NHK東京児童合唱団の「テ・ルーキス・アンテ」リハーサル…NHKにて。早い時期はまだ中身に言及する段階では無いだろうと思い、28日(水)に立ち会う。
原宿駅から渋谷のNHK西口へ近道を行こうと思ったら、代々木公園のグラウンドに入り込んでしまい、引き返すがNHK内の通りが柵で閉められていて大周りをして本館から入った。そこから西館に行くのが複雑で本館の*階に行ってしまい、通りすがりの職員さんに聞くと5階に渡り廊下があるとの事で、新人アナウンサーが廊下でニュース原稿を暗唱しているのを横目で見つつ、西館*階の児童合唱事務室に到着…リハ開始時刻の2分前。
常任指揮者の加藤氏がリハーサル室に案内して下さった。まだ前の曲をやっていた。走ったせいで汗だく。
指揮者は金田典子氏。しかしその横で大谷研二氏がむしろメインになって僕に質問し、団員に指示を出して下さった。
まずプロではあり得ない、団員達の演奏姿に感激した。それが何かは本番まで伏せておこう。
もちろん、歌が上手いこと以外は普通の子供たちだ。僕の曲のリハの時間になってもしばらくは集中できず、だらだらした空気はあった。
けれど一通り歌って頂いて、何かないかと指揮者に訊かれ、冒頭の音程を自ら歌って示し、あとは後半のテンポだけ、と伝えると集中力はぐんと増した。
団員は丁度40人ほど。ただし4等分ではなく、ソプラノⅠが12人、Ⅱが7人らしい。「もっと増やしてくれないか」とソプラノⅡのパートリーダーらしき子がぼやいていた。
各パート1人ずつ(計4人)、小さな女の子が混じっていた。歌うというより周りを聴きながら熱心に楽譜に書き込みをしていた子も。
金田氏によると、この音楽内容なら大人の声の方が良いかと思い、一度中学3年以上の編成でやってみたが、どうも違うと感じ、小学2年生も混ぜたのだそうだ。
正味40分ほどリハを行い、何か無いかとまだ訊かれるので、「何も無い、素晴らしい、幸せだ」と答えた。
僕への質問という事で、ダンテの「神曲」は読んだのか、とアルトの中学生に聞かれた。
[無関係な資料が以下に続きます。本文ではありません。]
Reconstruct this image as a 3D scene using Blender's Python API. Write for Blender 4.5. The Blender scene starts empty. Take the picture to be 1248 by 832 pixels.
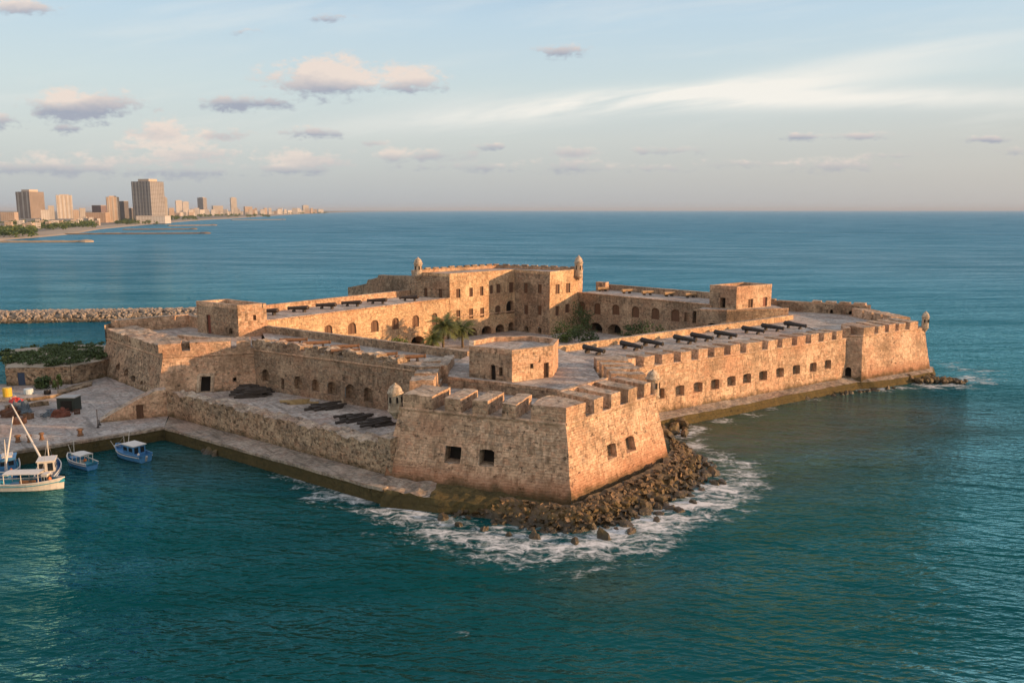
import bpy, bmesh, math, random
from mathutils import Vector, noise as mnoise
random.seed(7)
R = math.radians; HAZE = 2.8e-5
SC = bpy.context.scene
COL = SC.collection
# ------------------------------------------------------------------ camera
H = 36.0; FPX = 1000.0; PITCH = math.atan(160 / FPX)
cam_d = bpy.data.cameras.new('camera'); cam = bpy.data.objects.new('camera', cam_d); COL.objects.link(cam)
cam.location = (0, 0, H); cam.rotation_euler = (math.pi / 2 - PITCH, 0, 0)
cam_d.sensor_width = 36; cam_d.lens = 36 * FPX / 1248
cam_d.clip_start = 0.5; cam_d.clip_end = 200000
SC.camera = cam
CP, SP = math.cos(PITCH), math.sin(PITCH)
def ray(x, y):
    u = (x - 624) / FPX; v = (416 - y) / FPX
    return (u, CP + v * SP, -SP + v * CP)
def at(x, y, z):                       # photo pixel + height -> point in the world
    d = ray(x, y); t = (z - H) / d[2]
    return Vector((d[0] * t, d[1] * t, z))
def proj(p):
    d = p[1] * CP - (p[2] - H) * SP
    return (624 + FPX * p[0] / d, 416 - FPX * (p[1] * SP + (p[2] - H) * CP) / d)
# ------------------------------------------------------------------ light
SUN_AZ = R(-9); SUN_EL = R(9)
sund = bpy.data.lights.new('sun', 'SUN'); sun = bpy.data.objects.new('sun', sund); COL.objects.link(sun)
sund.energy = 5.0; sund.angle = R(0.6); sund.color = (1.0, 0.56, 0.265)
sdir = Vector((math.cos(SUN_AZ) * math.cos(SUN_EL), math.sin(SUN_AZ) * math.cos(SUN_EL), math.sin(SUN_EL)))
sun.rotation_euler = (-sdir).to_track_quat('-Z', 'Y').to_euler(); sun.location = (150, -20, 80)
SC.view_settings.view_transform = 'Standard'; SC.view_settings.look = 'None'
SC.view_settings.exposure = 0.5; SC.view_settings.gamma = 1; SC.view_settings.use_curve_mapping = False
SC.cycles.use_denoising = True
SC.cycles.max_bounces = 6; SC.cycles.volume_bounces = 0
# ---- node helpers
class NT:
    def __init__(s, tree): s.t = tree; s.n = tree.nodes; s.l = tree.links
    def node(s, kind, ins=None, **kw):
        n = s.n.new(kind)
        for k, v in kw.items(): setattr(n, k, v)
        for k, v in (ins or {}).items():
            sock = n.inputs[k]
            if isinstance(v, bpy.types.NodeSocket): s.l.new(v, sock)
            else: sock.default_value = v
        return n
    def math(s, op, a, b=None, c=None, clamp=False):
        n = s.n.new('ShaderNodeMath'); n.operation = op; n.use_clamp = clamp
        for i, v in enumerate((a, b, c)):
            if v is None: continue
            if isinstance(v, bpy.types.NodeSocket): s.l.new(v, n.inputs[i])
            else: n.inputs[i].default_value = v
        return n.outputs[0]
    def vmath(s, op, a, b=None):
        n = s.n.new('ShaderNodeVectorMath'); n.operation = op
        for i, v in enumerate((a, b)):
            if v is None: continue
            if isinstance(v, bpy.types.NodeSocket): s.l.new(v, n.inputs[i])
            else: n.inputs[i].default_value = v
        return n.outputs[0]
    def smooth(s, x, a, b):
        n = s.n.new('ShaderNodeMapRange'); n.interpolation_type = 'SMOOTHSTEP'
        for k, v in (('Value', x), ('From Min', a), ('From Max', b)):
            if isinstance(v, bpy.types.NodeSocket): s.l.new(v, n.inputs[k])
            else: n.inputs[k].default_value = v
        return n.outputs[0]
    def mix(s, f, a, b, mode='MIX'):
        n = s.n.new('ShaderNodeMix'); n.data_type = 'RGBA'; n.blend_type = mode
        for i, v in ((0, f), (6, a), (7, b)):
            if isinstance(v, bpy.types.NodeSocket): s.l.new(v, n.inputs[i])
            else: n.inputs[i].default_value = (v if i == 0 or len(v) == 4 else (*v, 1))
        return n.outputs[2]
    def noise(s, vec, scale, detail=4, rough=0.55):
        return s.node('ShaderNodeTexNoise', {'Vector': vec, 'Scale': scale, 'Detail': detail, 'Roughness': rough}).outputs['Fac']
    def ramp(s, x, stops):
        n = s.n.new('ShaderNodeValToRGB'); s.l.new(x, n.inputs[0])
        e = n.color_ramp.elements
        while len(e) > 1: e.remove(e[0])
        for i, (p, c) in enumerate(stops):
            k = e[0] if i == 0 else e.new(p)
            k.position = p; k.color = (*c, 1)
        return n.outputs[0]
def lin(r, g, b):
    f = lambda c: (c / 255 / 12.92) if c <= 10 else ((c / 255 + 0.055) / 1.055) ** 2.4
    return (f(r), f(g), f(b))
# ------------------------------------------------------------------ sky
world = bpy.data.worlds.new('World'); SC.world = world; world.use_nodes = True
def build_sky():
    T = NT(world.node_tree); T.n.clear()
    out = T.node('ShaderNodeOutputWorld'); bg = T.node('ShaderNodeBackground')
    T.l.new(bg.outputs[0], out.inputs[0])
    bg.inputs['Strength'].default_value = 0.1
    sky = T.node('ShaderNodeTexSky', sky_type='NISHITA', sun_disc=False)
    sky.sun_elevation = SUN_EL; sky.sun_rotation = math.pi / 2 - SUN_AZ
    sky.air_density = 1.0; sky.dust_density = 1.5; sky.ozone_density = 1.5
    tc = T.node('ShaderNodeTexCoord'); sep = T.node('ShaderNodeSeparateXYZ', {0: tc.outputs['Generated']})
    X, Y, Z = sep.outputs
    ymax = T.math('MAXIMUM', Y, 0.08)
    az = T.math('DIVIDE', X, ymax); el = T.math('DIVIDE', Z, ymax)
    front = T.smooth(Y, 0.1, 0.35)
    # clear evening air: mauve by the horizon, pale blue-green above
    K = 7.2
    def c(r, g, b): return tuple(v * K for v in lin(r, g, b))
    base = T.ramp(T.math('MULTIPLY', T.math('MAXIMUM', Z, 0), 2.0), [
        (0.0, lin(188, 197, 206)), (0.07, lin(200, 206, 210)), (0.16, lin(216, 222, 221)), (0.28, lin(216, 230, 232)),
        (0.42, lin(203, 226, 240)), (0.54, lin(182, 211, 236)), (0.72, (0.62, 0.72, 0.86)), (1.0, (0.72, 0.74, 0.84))])  # top stops, above the view, raised as extra fill for shaded walls
    # warm fill light added to the unseen sky beside and behind the camera
    fill_glow = T.smooth(Y, 0.30, -0.25)
    base = T.mix(T.math('MULTIPLY', fill_glow, T.math('SUBTRACT', 1.0, T.smooth(Z, 0.35, 0.95))), base, (1.12, 0.90, 0.70, 1))
    warm = T.smooth(az, -0.5, 0.9)
    base = T.mix(T.math('MULTIPLY', warm, T.math('MULTIPLY', 0.7, T.math('SUBTRACT', 1.0, T.smooth(Z, 0.03, 0.16)))), base, lin(207, 201, 196))
    base = T.vmath('MULTIPLY', base, (K, K, K))
    col = T.mix(0.8, sky.outputs[0], base)
    # cirrus veil on the right
    cv = T.node('ShaderNodeCombineXYZ', {0: az, 1: T.math('MULTIPLY', T.math('SUBTRACT', el, T.math('MULTIPLY', az, 0.13)), 9.0), 2: 0.0}).outputs[0]
    wv = T.node('ShaderNodeTexNoise', {'Vector': cv, 'Scale': 1.6, 'Detail': 2.0})
    cv2 = T.vmath('ADD', cv, T.vmath('MULTIPLY', wv.outputs['Color'], (0.25, 0.5, 0)))
    cn = T.noise(cv2, 2.6, 6, 0.6)
    def gauss(a0, e0, w, h, tilt=0.0):
        a = T.math('SUBTRACT', az, a0); e = T.math('SUBTRACT', el, e0)
        if tilt: e = T.math('SUBTRACT', e, T.math('MULTIPLY', a, tilt))
        a = T.math('POWER', T.math('ABSOLUTE', T.math('DIVIDE', a, w)), 2.0); e = T.math('POWER', T.math('ABSOLUTE', T.math('DIVIDE', e, h)), 2.0)
        return T.math('EXPONENT', T.math('MULTIPLY', T.math('ADD', a, e), -1.0))
    def ae(px, py):
        d = ray(px, py); return d[0] / d[1], d[2] / d[1]
    def band(px, py, w, h, tilt):
        a, e = ae(px, py); return gauss(a, e, w, h, tilt)
    veil = T.math('ADD', T.math('ADD', band(880, 110, .24, .016, .11), band(1010, 120, .33, .012, 0.01)),
                  T.math('ADD', T.math('MULTIPLY', band(640, 135, .22, .012, .09), .7), T.math('MULTIPLY', band(1150, 58, .16, .010, .13), .5)))
    veil = T.math('MULTIPLY', veil, T.smooth(cn, 0.30, 0.62), clamp=True)
    wide = T.math('MULTIPLY', T.math('MULTIPLY', T.smooth(el, 0.03, 0.10), T.smooth(cn, 0.46, 0.8)), 0.30)
    veil = T.math('MULTIPLY', T.math('MAXIMUM', veil, wide), T.math('MULTIPLY', front, 1.0))
    col = T.mix(veil, col, c(244, 241, 233))
    # small cumulus, each with its own place in the sky
    nv = T.node('ShaderNodeCombineXYZ', {0: T.math('MULTIPLY', az, 1.0), 1: T.math('MULTIPLY', el, 1.9), 2: 0.3}).outputs[0]
    n1 = T.noise(nv, 62, 8, 0.68); n2 = T.noise(nv, 22, 4, 0.55)
    nsum = T.math('ADD', T.math('MULTIPLY', T.math('SUBTRACT', n1, 0.5), 2.2), T.math('MULTIPLY', T.math('SUBTRACT', n2, 0.5), 1.6))
    clouds = [  # px, py, half width, half height (px), weight, bright
        (108, 131, 62, 15, 1.0, .25), (78, 122, 22, 13, .9, .9), (398, 95, 58, 18, 1.1, .8), (495, 97, 38, 14, .95, .85), (440, 100, 70, 9, .6, .6),
        (302, 126, 44, 9, .85, .2), (195, 166, 38, 15, .95, .75), (268, 166, 34, 8, .75, .25), (228, 178, 75, 8, .55, .5), (383, 162, 38, 7, .7, .35),
        (685, 62, 28, 8, .75, .45), (460, 175, 20, 5, .7, .3), (597, 179, 22, 4, .65, .3), (372, 196, 48, 11, .85, .7), (478, 188, 22, 9, .8, .8),
        (520, 190, 60, 8, .6, .4), (697, 185, 26, 7, .8, .65), (810, 184, 45, 6, .6, .45), (978, 167, 24, 4, .7, .35), (1045, 166, 34, 5, .7, .6),
        (1205, 170, 24, 4, .7, .4), (30, 8, 34, 8, .85, .8), (12, 148, 26, 9, .7, .3), (120, 196, 130, 10, .6, .5), (82, 158, 18, 5, .65, .25),
        (700, 202, 70, 8, .5, .5), (1010, 202, 70, 8, .5, .6), (405, 22, 24, 6, .45, .35), (300, 40, 26, 5, .4, .35), (240, 190, 70, 12, .7, .6), (1235, 185, 20, 5, .6, .4), (60, 205, 120, 9, .75, .25), (200, 212, 150, 8, .6, .2), (330, 205, 60, 7, .65, .45), (160, 178, 30, 6, .6, .5), (560, 205, 80, 6, .5, .3), (790, 205, 50, 6, .55, .6), (1090, 190, 40, 4, .5, .4), (900, 200, 60, 5, .5, .4)]
    total = None; br = None
    for (px, py, w, h, wt, b) in clouds:
        a, e = ae(px, py)
        g = T.math('MULTIPLY', gauss(a, e, w / FPX * 1.1, h / FPX * 1.15), wt)
        total = g if total is None else T.math('MAXIMUM', total, g)
        tt = T.math('MULTIPLY_ADD', T.math('DIVIDE', T.math('SUBTRACT', el, e), h / FPX), 0.60, b * 0.75 - 0.02)
        gb = T.math('MULTIPLY', g, tt)
        br = gb if br is None else T.math('ADD', br, gb)
    dens = T.math('ADD', total, T.math('MULTIPLY', nsum, 0.75))
    mask = T.math('MULTIPLY', T.math('MULTIPLY', T.smooth(dens, 0.20, 0.78), T.smooth(total, 0.03, 0.2)), front)
    bright = T.math('ADD', T.math('DIVIDE', br, T.math('MAXIMUM', total, 0.15)), T.math('MULTIPLY', T.math('SUBTRACT', n1, .5), 0.8), clamp=True)
    ccol = T.mix(bright, c(160, 166, 182), c(238, 221, 209))
    fade = T.math('MULTIPLY_ADD', T.smooth(el, 0.02, 0.11), 0.35, 0.55)
    col = T.mix(T.math('MULTIPLY', mask, fade), col, ccol)
    T.l.new(col, bg.inputs['Color'])
build_sky()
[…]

なぜ煉獄編を選んだのか、本当に初演なのか、と金田さんからも訊かれた。
帰り際、伴奏者の前田氏が、僕が右手のピアノ曲を自演した時のコンサートで彼も他の曲を弾いたピアニスト、という事を明かしてくれた。
帰り支度の際、スチール製の筆箱を鞄に入れ損ね、テーブルに垂直に叩きつけてしまい、まるでアイスホッケーのように吹っ飛んだ。そばにいたソロ担当の?中学生が床に散乱した筆記具を一緒にせっせと拾ってくれた。
合唱団は「夕焼けこやけ」を歌っていた。
28日のリハでは技術的な問題など一切無かった事に驚き、満足していたが、1日経ち、2日経つうちに、作曲していた際中の熱い記憶がよみがえり、3箇所ほど直すべき点が明らかになった。
1月31日(土)(本番前日)のリハは前回より狭く、アップライトピアノの*04室。
15時過ぎから拙作。大谷氏も同席して下さる。休憩中メンバーの入れ替えでごたごたしている時を見計らい、金田さんに切り出した。
1つ目は「テ・ルーキス・アンテ」の発音について。これは意味と共に僕が団員たちに直接説明することになった。
2つ目はソプラノⅡが少ない事への局部的な解決策。
3つ目はクライマックスへの持って行き方のより効果的なダイナミックスの変更。すべて即座に改善された。言わばこれは作曲家のお土産。
次に大谷氏が斬新なアイデアを色々提案して下さった。声色、ピッチ、持続音の質に関して、超一流の感覚を持っているのに舌を巻く。
次々に繰り広げられる試行錯誤を目の当たりにするのは、むしろ本番よりも価値がある。
金田さんは大谷氏や団の子供らから「カネゴン」と呼ばれていた。僕が小学生のころ教えて頂いたソルフェージュの女の先生に面影がよく似ていらっしゃる。
16時から前回と同じ、グランドピアノのある広い*06室に移動し、ゲネプロ的に3曲通し。僕の曲は小さい子が増え、今日は45人ほどだった。
歌が終わり、拍手の後、解放されて散らばった子供らは口々に「マリアの懐から…」を歌い出し、しばらく鼻歌のさざ波に包まれた。
ピアニストには音量をお願いしたが、やや欲求不満になる。「もっと出してくんねえかなあ…」と帰宅後、家のピアノを叩きまくったら弦が切れた!